Ejercía el cargo de virrey de Cataluña el marqués de la Mina, y era su mayor preocupación evitar que los piratas no desembarcaran en nuestro litoral y aun sorprendieran a los caminantes. Por este motivo se mostraba contrario al permiso que, para la redención de cautivos, había concedido Fernando VI a trinitarios y mercedarios y le escribía a Ensenada: «El modo más seguro de hacer las redenciones es evitar que haya esclavos; y si la crecida suma de que se trata (más de un millón de duros) se emplease en un armamento naval, sería más útil.»
Sucedieron luego en los tronos de España y Marruecos a Fernando VI y a Muley Abdallah, Carlos III y Sidi-Mohamed-ben-Abdallah, príncipe muy culto, quien deseoso de mantenerse en buenas relaciones con nosotros, envió una embajada a España en 1766, siendo recibido por Carlos III en La Granja. Comenzaron en seguida las negociaciones para un tratado de paz y no pudo ser más satisfactorio el resultado, pues se convino en el canje de muchos cautivos, retirada de los corsarios, libertad de comercio, derecho exclusivo de pesca en la costa marroquí, desde Ceuta a Santa Cruz de Mar Pequeña, establecimiento de viceconsulados españoles en los puertos del litoral mogrebino y otras ventajas (1767). Concluido el tratado, fue enviado a Fez para su ratificación el ilustre marino don Jorge Juan, que realizó cumplidamente su cometido.

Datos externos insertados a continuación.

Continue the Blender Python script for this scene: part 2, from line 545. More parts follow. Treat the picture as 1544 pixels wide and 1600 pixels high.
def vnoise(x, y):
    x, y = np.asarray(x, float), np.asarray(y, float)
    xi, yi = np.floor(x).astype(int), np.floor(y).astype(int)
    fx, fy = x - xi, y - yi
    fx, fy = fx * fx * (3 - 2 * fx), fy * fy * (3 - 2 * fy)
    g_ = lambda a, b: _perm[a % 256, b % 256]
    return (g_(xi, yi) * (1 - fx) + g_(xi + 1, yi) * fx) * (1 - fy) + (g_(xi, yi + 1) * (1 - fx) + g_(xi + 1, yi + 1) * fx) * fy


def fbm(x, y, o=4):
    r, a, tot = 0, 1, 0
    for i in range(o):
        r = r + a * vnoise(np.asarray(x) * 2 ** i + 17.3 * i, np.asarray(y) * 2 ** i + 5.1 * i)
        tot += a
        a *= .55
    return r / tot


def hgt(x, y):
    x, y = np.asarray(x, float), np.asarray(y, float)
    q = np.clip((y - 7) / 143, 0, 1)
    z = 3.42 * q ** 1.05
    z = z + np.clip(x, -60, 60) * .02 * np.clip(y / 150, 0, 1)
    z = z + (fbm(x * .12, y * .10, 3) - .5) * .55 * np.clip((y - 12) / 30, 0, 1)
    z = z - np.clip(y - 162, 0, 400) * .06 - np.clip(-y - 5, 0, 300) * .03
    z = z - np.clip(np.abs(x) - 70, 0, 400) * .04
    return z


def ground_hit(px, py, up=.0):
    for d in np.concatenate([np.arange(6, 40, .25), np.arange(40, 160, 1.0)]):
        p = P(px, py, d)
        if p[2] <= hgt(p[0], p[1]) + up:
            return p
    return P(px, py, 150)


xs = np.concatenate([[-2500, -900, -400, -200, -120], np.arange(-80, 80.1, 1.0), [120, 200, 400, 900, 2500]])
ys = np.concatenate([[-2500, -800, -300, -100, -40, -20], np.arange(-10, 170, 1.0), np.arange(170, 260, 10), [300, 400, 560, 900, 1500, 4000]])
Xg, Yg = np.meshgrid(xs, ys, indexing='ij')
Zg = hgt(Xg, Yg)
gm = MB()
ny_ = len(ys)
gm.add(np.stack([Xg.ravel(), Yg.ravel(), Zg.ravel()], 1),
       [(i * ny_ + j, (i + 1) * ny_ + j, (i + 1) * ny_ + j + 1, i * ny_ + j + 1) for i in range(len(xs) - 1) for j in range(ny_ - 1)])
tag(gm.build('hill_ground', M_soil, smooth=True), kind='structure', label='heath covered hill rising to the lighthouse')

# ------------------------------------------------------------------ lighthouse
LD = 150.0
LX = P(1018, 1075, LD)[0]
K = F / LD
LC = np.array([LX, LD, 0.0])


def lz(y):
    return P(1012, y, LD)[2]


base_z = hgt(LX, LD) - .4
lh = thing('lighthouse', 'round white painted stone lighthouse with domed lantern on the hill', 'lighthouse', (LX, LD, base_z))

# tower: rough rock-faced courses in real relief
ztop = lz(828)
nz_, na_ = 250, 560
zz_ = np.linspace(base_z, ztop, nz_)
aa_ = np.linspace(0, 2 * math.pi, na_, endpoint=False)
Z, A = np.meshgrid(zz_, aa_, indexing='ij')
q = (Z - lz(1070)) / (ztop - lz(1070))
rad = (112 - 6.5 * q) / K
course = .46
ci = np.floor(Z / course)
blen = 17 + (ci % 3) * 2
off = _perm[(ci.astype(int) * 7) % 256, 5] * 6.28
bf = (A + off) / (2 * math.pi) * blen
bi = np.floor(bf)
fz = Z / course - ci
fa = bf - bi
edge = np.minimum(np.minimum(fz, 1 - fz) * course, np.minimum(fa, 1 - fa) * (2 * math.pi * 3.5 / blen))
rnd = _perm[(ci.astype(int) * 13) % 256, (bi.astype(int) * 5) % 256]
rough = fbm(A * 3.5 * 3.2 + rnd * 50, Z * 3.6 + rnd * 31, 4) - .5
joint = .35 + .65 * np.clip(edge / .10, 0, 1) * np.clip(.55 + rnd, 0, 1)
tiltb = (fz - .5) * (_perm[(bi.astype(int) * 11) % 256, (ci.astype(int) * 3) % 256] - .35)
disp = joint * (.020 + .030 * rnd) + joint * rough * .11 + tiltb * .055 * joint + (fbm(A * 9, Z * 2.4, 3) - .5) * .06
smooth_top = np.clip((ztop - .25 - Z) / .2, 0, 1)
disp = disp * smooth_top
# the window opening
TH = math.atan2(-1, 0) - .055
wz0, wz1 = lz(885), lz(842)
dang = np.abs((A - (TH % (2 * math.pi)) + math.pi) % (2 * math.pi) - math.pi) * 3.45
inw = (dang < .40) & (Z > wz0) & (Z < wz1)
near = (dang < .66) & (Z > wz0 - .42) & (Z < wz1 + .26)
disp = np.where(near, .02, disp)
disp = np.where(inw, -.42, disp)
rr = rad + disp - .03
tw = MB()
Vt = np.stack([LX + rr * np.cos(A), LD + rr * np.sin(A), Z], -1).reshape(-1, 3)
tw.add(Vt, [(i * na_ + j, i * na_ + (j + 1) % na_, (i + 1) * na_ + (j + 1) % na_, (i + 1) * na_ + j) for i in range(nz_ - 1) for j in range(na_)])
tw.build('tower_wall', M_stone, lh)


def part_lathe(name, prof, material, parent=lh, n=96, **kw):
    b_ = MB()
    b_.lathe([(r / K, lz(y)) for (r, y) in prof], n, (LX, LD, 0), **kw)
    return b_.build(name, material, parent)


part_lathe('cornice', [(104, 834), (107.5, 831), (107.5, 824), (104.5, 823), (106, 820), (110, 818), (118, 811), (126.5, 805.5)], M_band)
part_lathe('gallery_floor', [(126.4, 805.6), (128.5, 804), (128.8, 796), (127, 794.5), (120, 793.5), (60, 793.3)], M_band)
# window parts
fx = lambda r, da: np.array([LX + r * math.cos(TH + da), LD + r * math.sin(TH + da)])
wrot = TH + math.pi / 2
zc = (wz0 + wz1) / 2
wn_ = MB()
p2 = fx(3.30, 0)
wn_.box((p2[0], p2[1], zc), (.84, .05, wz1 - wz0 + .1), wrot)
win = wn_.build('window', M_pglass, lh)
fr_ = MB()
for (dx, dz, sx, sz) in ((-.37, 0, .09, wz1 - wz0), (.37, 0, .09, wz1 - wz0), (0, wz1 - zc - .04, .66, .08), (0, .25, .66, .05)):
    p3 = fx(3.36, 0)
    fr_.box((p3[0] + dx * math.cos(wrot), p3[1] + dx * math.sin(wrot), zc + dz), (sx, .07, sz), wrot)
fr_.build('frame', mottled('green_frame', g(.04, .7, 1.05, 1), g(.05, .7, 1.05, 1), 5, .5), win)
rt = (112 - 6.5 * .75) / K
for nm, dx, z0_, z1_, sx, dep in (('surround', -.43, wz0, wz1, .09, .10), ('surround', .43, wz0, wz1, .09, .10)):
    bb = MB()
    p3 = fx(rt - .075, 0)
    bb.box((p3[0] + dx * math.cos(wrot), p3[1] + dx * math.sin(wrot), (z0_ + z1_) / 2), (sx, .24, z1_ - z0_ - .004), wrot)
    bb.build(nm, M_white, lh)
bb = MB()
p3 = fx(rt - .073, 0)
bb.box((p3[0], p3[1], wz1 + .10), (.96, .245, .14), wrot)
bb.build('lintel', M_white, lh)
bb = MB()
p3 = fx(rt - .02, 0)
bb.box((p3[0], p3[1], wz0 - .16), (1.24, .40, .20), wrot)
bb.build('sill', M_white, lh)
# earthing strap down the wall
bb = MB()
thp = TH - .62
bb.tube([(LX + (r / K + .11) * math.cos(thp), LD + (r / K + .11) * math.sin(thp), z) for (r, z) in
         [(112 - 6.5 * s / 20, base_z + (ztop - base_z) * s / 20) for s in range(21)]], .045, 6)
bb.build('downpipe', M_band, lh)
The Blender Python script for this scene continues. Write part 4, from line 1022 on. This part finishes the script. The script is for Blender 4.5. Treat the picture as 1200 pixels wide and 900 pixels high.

Poco duró, sin embargo, el contento, pues en 1774, Mohamed Abdallah notificaba a Carlos III que, cediendo a las instancias de sus vasallos y a las súplicas del Dey de Argel, estaba dispuesto a recobrar las plazas españolas del litoral de su reino, desde Orán a Ceuta, en lo cual no entendía faltar al tratado de 1736. Y en efecto, el 9 de diciembre del citado año se presentaba ante Melilla un formidable ejército al mando de Abdallah, con poderosa artillería, comenzando un sitio que debía constituir una de las más gloriosas páginas de nuestra historia. Gobernaba la plaza el general don Juan Skarloch y componíase la guarnición del regimiento de Nápoles, voluntarios de infantería ligera de Cataluña y algunos piquetes de la Guardia Walona. El cerco era verdaderamente terrible. En poco tiempo cayeron sobre Melilla nueve mil bombas, mas no por eso cedía el denuedo de los nuestros, y harto claro se veía que no se rendirían jamás. En su consecuencia, pasados cuarenta días y no adelantándose nada, decidió Abdallah tomar la plaza por asalto. Y no pudo ser ciertamente más original su estrategia, pues envió por delante 5.000 vacas, con divisas para engañar a los defensores, y detrás un cuerpo de un millar de judíos. Hicieron los nuestros una impetuosa salida, pasaron a cuchillo a los hijos de Israel y no tuvo más remedio Abdallah que huir.
Igual repulsa sufrieron los marroquíes al atacar en febrero el Peñón de la Gomera, defendido por el coronel don Florencio Moreno, y Alhucemas, en cuyo socorro acudió Barceló con sus famosos jabeques. El resultado fue que Abdallah pidió entrar en negociaciones al gobernador de Melilla; transmitida la petición al ministro Grimaldi, exigió éste se le dieran a España completas garantías para lo futuro, y aceptada la condición, llegóse a una feliz avenencia sobre la base de la ratificación de los tratados de paz anteriores (marzo de 1775).
Y ya desde entonces estuvimos siempre en las más cordiales relaciones con Sidi-Mohamed-ben-Abdallah, que continuaron de igual manera bajo el buen Muley Solimán.
¿Quién podría creer ahora lo que después de la épica defensa de Melilla se les ocurrió a los sabios y patrióticos ministros del señor Don Carlos III? «Si salimos bien de ésta—le escribía, en febrero de 1775, nuestro embajador en París, conde de Aranda, a su compadre el ministro Grimaldi, —luego que se hayan retirado y no piensen en nada (los marroquíes), arrasar Melilla, que así ni a ellos ni a otros servirá de nada y saldremos de cuidados.» Y le contestaba Grimaldi a su compinche enciclopedista, también en febrero: «Soy de tu dictamen, que en abandonando el rey de Marruecos su empresa, convendría hacer saltar Melilla y Peñón.»
Así pensaban y sentían aquellos políticos galicanos, regalistas, amarrados a Francia por el funesto Pacto de Familia y a quienes todavía hoy califican de profundos estadistas algunos pretendidos historiadores, traducidos del francés.